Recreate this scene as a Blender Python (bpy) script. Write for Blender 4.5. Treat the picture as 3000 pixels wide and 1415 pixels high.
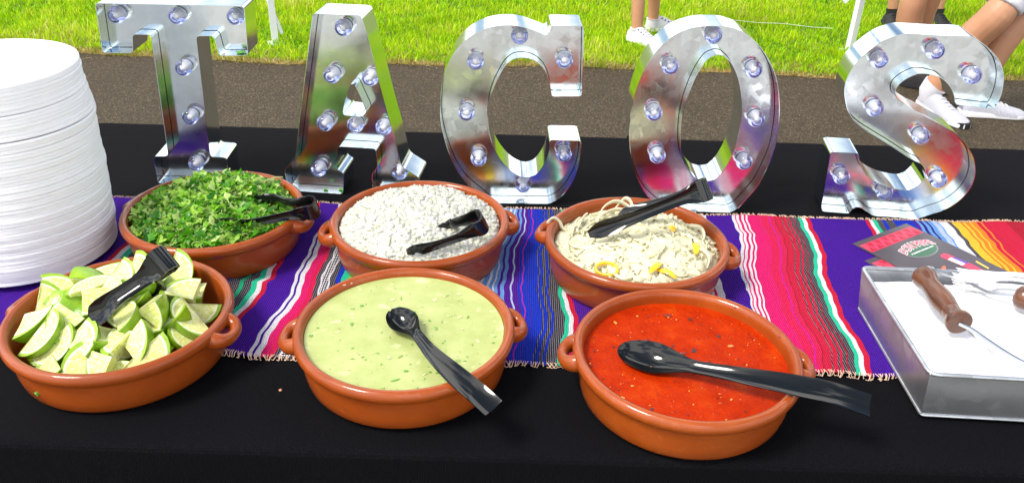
import bpy, bmesh, math, random
import numpy as np
from mathutils import Vector, Matrix
from mathutils.geometry import tessellate_polygon

random.seed(7)
RNG = np.random.default_rng(7)
SC = bpy.context.scene
COL = SC.collection
R = math.radians
for o in list(bpy.data.objects):
    bpy.data.objects.remove(o)

# ------------------------------------------------------------------ camera
cam_d = bpy.data.cameras.new('camera')
cam_d.sensor_width = 36.0
cam_d.lens = 36.0 * 2440.0 / 3000.0
cam_d.clip_start = 0.02
cam_d.clip_end = 1000
cam = bpy.data.objects.new('camera', cam_d)
COL.objects.link(cam)
TH, RO = R(29.48), R(1.67)
fw = Vector((0, math.cos(TH), -math.sin(TH)))
rt0 = Vector((1, 0, 0))
up0 = rt0.cross(fw)
rt = rt0 * math.cos(RO) + up0 * math.sin(RO)
up = up0 * math.cos(RO) - rt0 * math.sin(RO)
m = Matrix((rt, up, -fw)).transposed().to_4x4()
m.translation = Vector((0, 0, 1.426))
cam.matrix_world = m
SC.camera = cam

# ------------------------------------------------------------------ world, sun, exposure
SUN_EL, SUN_AZ = R(56), R(-118)        # azimuth clockwise from +Y: the sun stands to the left, a little behind the viewer
w = bpy.data.worlds.new('World')
SC.world = w
w.use_nodes = True
nt = w.node_tree
nt.nodes.clear()
N = nt.nodes.new
out = N('ShaderNodeOutputWorld')
bg = N('ShaderNodeBackground')
sky = N('ShaderNodeTexSky')
sky.sky_type = 'NISHITA'
sky.sun_disc = False
sky.sun_elevation = SUN_EL
sky.sun_rotation = SUN_AZ
tc = N('ShaderNodeTexCoord')
sep = N('ShaderNodeSeparateXYZ')
nt.links.new(tc.outputs['Generated'], sep.inputs[0])
mx = N('ShaderNodeMath'); mx.operation = 'MAXIMUM'; mx.inputs[1].default_value = 0.0
nt.links.new(sep.outputs[2], mx.inputs[0])
ad = N('ShaderNodeMath'); ad.inputs[1].default_value = 0.25
nt.links.new(mx.outputs[0], ad.inputs[0])
dv = N('ShaderNodeVectorMath'); dv.operation = 'DIVIDE'
cb = N('ShaderNodeCombineXYZ')
for i in range(3):
    nt.links.new(ad.outputs[0], cb.inputs[i])
nt.links.new(tc.outputs['Generated'], dv.inputs[0]); nt.links.new(cb.outputs[0], dv.inputs[1])
nz = N('ShaderNodeTexNoise'); nz.inputs['Scale'].default_value = 1.9; nz.inputs['Detail'].default_value = 5; nz.inputs['Roughness'].default_value = 0.5
nt.links.new(dv.outputs[0], nz.inputs['Vector'])
rp = N('ShaderNodeMapRange'); rp.inputs['From Min'].default_value = 0.45; rp.inputs['From Max'].default_value = 0.53
nt.links.new(nz.outputs['Fac'], rp.inputs['Value'])
mix = N('ShaderNodeMix'); mix.data_type = 'RGBA'
nt.links.new(rp.outputs['Result'], mix.inputs['Factor'])
nt.links.new(sky.outputs[0], mix.inputs['A'])
mix.inputs['B'].default_value = (15.8, 15.6, 15.2, 1)
nt.links.new(mix.outputs['Result'], bg.inputs['Color'])
bg.inputs['Strength'].default_value = 0.085
nt.links.new(bg.outputs[0], out.inputs[0])

sd = bpy.data.lights.new('sun', 'SUN')
sd.energy = 2.0
sd.angle = R(17)
sd.color = (1.0, 0.95, 0.87)
sun = bpy.data.objects.new('sun', sd)
COL.objects.link(sun)
sdir = Vector((math.sin(SUN_AZ) * math.cos(SUN_EL), math.cos(SUN_AZ) * math.cos(SUN_EL), math.sin(SUN_EL)))
sun.rotation_euler = sdir.to_track_quat('Z', 'Y').to_euler()
sun.location = sdir * 30

SC.view_settings.view_transform = 'Standard'
SC.view_settings.look = 'None'
SC.view_settings.gamma = 1
SC.view_settings.use_curve_mapping = False
SC.view_settings.exposure = 1.0
SC.render.engine = 'CYCLES'
SC.cycles.max_bounces = 8
SC.cycles.transparent_max_bounces = 8
SC.cycles.sample_clamp_indirect = 6

# ------------------------------------------------------------------ helpers
def tag(o, label=None, cat=None, group=None, kind=None):
    if label: o['label'] = label
    if cat: o['category'] = cat
    if group: o['group'] = group
    if kind: o['kind'] = kind
    return o

def empty(name, loc=(0, 0, 0), rot=(0, 0, 0), parent=None):
    o = bpy.data.objects.new(name, None)
    o.empty_display_size = 0.02
    COL.objects.link(o)
    o.location = loc
    o.rotation_euler = rot
    if parent: o.parent = parent
    return o

def link(name, me, mat=None, parent=None, loc=(0, 0, 0), rot=(0, 0, 0)):
    o = bpy.data.objects.new(name, me)
    COL.objects.link(o)
    o.location = loc
    o.rotation_euler = rot
    if parent: o.parent = parent
    if mat:
        if len(me.materials) == 0:
            for mm in (mat if isinstance(mat, (list, tuple)) else [mat]):
                me.materials.append(mm)
    return o

class MB:
    """collects vertices and faces"""
    def __init__(s):
        s.v = []; s.f = []; s.mi = []
    def add(s, vs, fs, mi=0):
        b = len(s.v)
        s.v += [tuple(v) for v in vs]
        for f in fs:
            s.f.append(tuple(b + i for i in f)); s.mi.append(mi)
        return s
    def box(s, c, d, rot=None, mi=0):
        x, y, z = d[0] / 2, d[1] / 2, d[2] / 2
        vs = [Vector((sx * x, sy * y, sz * z)) for sz in (-1, 1) for sy in (-1, 1) for sx in (-1, 1)]
        if rot is not None: vs = [rot @ v for v in vs]
        vs = [v + Vector(c) for v in vs]
        return s.add(vs, [(0, 2, 3, 1), (4, 5, 7, 6), (0, 1, 5, 4), (2, 6, 7, 3), (0, 4, 6, 2), (1, 3, 7, 5)], mi)
    def lathe(s, prof, n=48, mi=0, axis='z', jit=None):
        vs = []; fs = []
        rings = []
        for (r, z) in prof:
            if r < 1e-6:
                rings.append([len(vs)]); vs.append((0, 0, z))
            else:
                ring = []
                for k in range(n):
                    a = 2 * math.pi * k / n
                    ring.append(len(vs)); vs.append((r * math.cos(a), r * math.sin(a), z))
                rings.append(ring)
        for a, b in zip(rings[:-1], rings[1:]):
            if len(a) == 1 and len(b) == 1: continue
            for k in range(n):
                k2 = (k + 1) % n
                if len(a) == 1: fs.append((a[0], b[k2], b[k]))
                elif len(b) == 1: fs.append((a[k], a[k2], b[0]))
                else: fs.append((a[k], a[k2], b[k2], b[k]))
        if axis == '-y':
            vs = [(x, -z, y) for x, y, z in vs]
        return s.add(vs, fs, mi)
    def tube(s, path, rad, n=8, mi=0, flat=1.0, upv=(0, 0, 1), caps=True, closed=False):
        P = [Vector(p) for p in path]
        L = len(P)
        if not hasattr(rad, '__len__'): rad = [rad] * L
        vs = []; fs = []
        prev = None
        for i in range(L):
            if closed: T = (P[(i + 1) % L] - P[i - 1])
            else: T = P[min(i + 1, L - 1)] - P[max(i - 1, 0)]
            T.normalize()
            if prev is None:
                a = Vector(upv)
                if abs(a.dot(T)) > 0.95: a = Vector((1, 0, 0)) if abs(T.x) < 0.9 else Vector((0, 1, 0))
            else: a = prev
            b = (a - T * a.dot(T)).normalized()
            prev = b
            c = T.cross(b)
            for k in range(n):
                t = 2 * math.pi * k / n
                vs.append(P[i] + (c * math.cos(t) + b * math.sin(t) * flat) * rad[i])
        for i in range(L if closed else L - 1):
            j = (i + 1) % L
            for k in range(n):
                k2 = (k + 1) % n
                fs.append((i * n + k, i * n + k2, j * n + k2, j * n + k))
        if caps and not closed:
            fs.append(tuple(range(n))[::-1]); fs.append(tuple((L - 1) * n + k for k in range(n)))
        return s.add(vs, fs, mi)
    def loft(s, secs, mi=0, caps=True):
        n = len(secs[0]); vs = [p for q in secs for p in q]; fs = []
        for i in range(len(secs) - 1):
            for k in range(n):
                k2 = (k + 1) % n
                fs.append((i * n + k, i * n + k2, (i + 1) * n + k2, (i + 1) * n + k))
        if caps:
            fs.append(tuple(range(n))[::-1]); fs.append(tuple((len(secs) - 1) * n + k for k in range(n)))
        return s.add(vs, fs, mi)
    def mesh(s, name, smooth=True, angle=40):
        me = bpy.data.meshes.new(name)
        me.from_pydata([tuple(v) for v in s.v], [], s.f)
        if any(s.mi): me.polygons.foreach_set('material_index', s.mi)
        bm = bmesh.new(); bm.from_mesh(me)
        bmesh.ops.recalc_face_normals(bm, faces=bm.faces)
        bm.to_mesh(me); bm.free()
        finish(me, smooth, angle)
        return me
    def build(s, name, mat, parent=None, loc=(0, 0, 0), rot=(0, 0, 0), smooth=True, angle=40):
        return link(name, s.mesh(name, smooth, angle), mat, parent, loc, rot)

def finish(me, smooth=True, angle=40):
    if smooth:
        me.polygons.foreach_set('use_smooth', [True] * len(me.polygons))
        try: me.set_sharp_from_angle(angle=R(angle))
        except Exception: pass
    me.update()

def np_mesh(name, V, F, colors=None, smooth=False):
    """V (n,3), F (m,k) all same k; colors per vertex (n,3)"""
    me = bpy.data.meshes.new(name)
    V = np.asarray(V, np.float32); F = np.asarray(F, np.int32)
    k = F.shape[1]
    me.vertices.add(len(V)); me.vertices.foreach_set('co', V.ravel())
    me.loops.add(F.size); me.loops.foreach_set('vertex_index', F.ravel())
    me.polygons.add(len(F)); me.polygons.foreach_set('loop_start', np.arange(0, F.size, k, dtype=np.int32))
    if smooth: me.polygons.foreach_set('use_smooth', np.ones(len(F), bool))
    me.update(calc_edges=True)
    if colors is not None:
        at = me.color_attributes.new('col', 'FLOAT_COLOR', 'POINT')
        c = np.ones((len(V), 4), np.float32); c[:, :3] = colors
        at.data.foreach_set('color', c.ravel())
    me.validate()
    return me

def rand_rots(n, rng):
    q = rng.normal(size=(n, 4)); q /= np.linalg.norm(q, axis=1)[:, None]
    a, b, c, d = q.T
    return np.stack([np.stack([1 - 2 * (c * c + d * d), 2 * (b * c - a * d), 2 * (b * d + a * c)], -1),
                     np.stack([2 * (b * c + a * d), 1 - 2 * (b * b + d * d), 2 * (c * d - a * b)], -1),
                     np.stack([2 * (b * d - a * c), 2 * (c * d + a * b), 1 - 2 * (b * b + c * c)], -1)], 1)

def catmull(P, n=6, closed=False):
    P = [np.array(p, float) for p in P]
    L = len(P); out = []
    rng_ = range(L) if closed else range(L - 1)
    for i in rng_:
        if closed: p0, p1, p2, p3 = P[i - 1], P[i], P[(i + 1) % L], P[(i + 2) % L]
        else: p0, p1, p2, p3 = P[max(i - 1, 0)], P[i], P[i + 1], P[min(i + 2, L - 1)]
        for k in range(n):
            t = k / n
            out.append(0.5 * ((2 * p1) + (-p0 + p2) * t + (2 * p0 - 5 * p1 + 4 * p2 - p3) * t * t + (-p0 + 3 * p1 - 3 * p2 + p3) * t ** 3))
    if not closed: out.append(P[-1])
    return out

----

=== Set exercise ===
Without the pictures, return the listing above from its first line through the line that has "bpy.data.objects.remove(o)".

=== Answer to the problem ===
Recreate this scene as a Blender Python (bpy) script. Write for Blender 4.5. Treat the picture as 3000 pixels wide and 1415 pixels high.
import bpy, bmesh, math, random
import numpy as np
from mathutils import Vector, Matrix
from mathutils.geometry import tessellate_polygon

random.seed(7)
RNG = np.random.default_rng(7)
SC = bpy.context.scene
COL = SC.collection
R = math.radians
for o in list(bpy.data.objects):
    bpy.data.objects.remove(o)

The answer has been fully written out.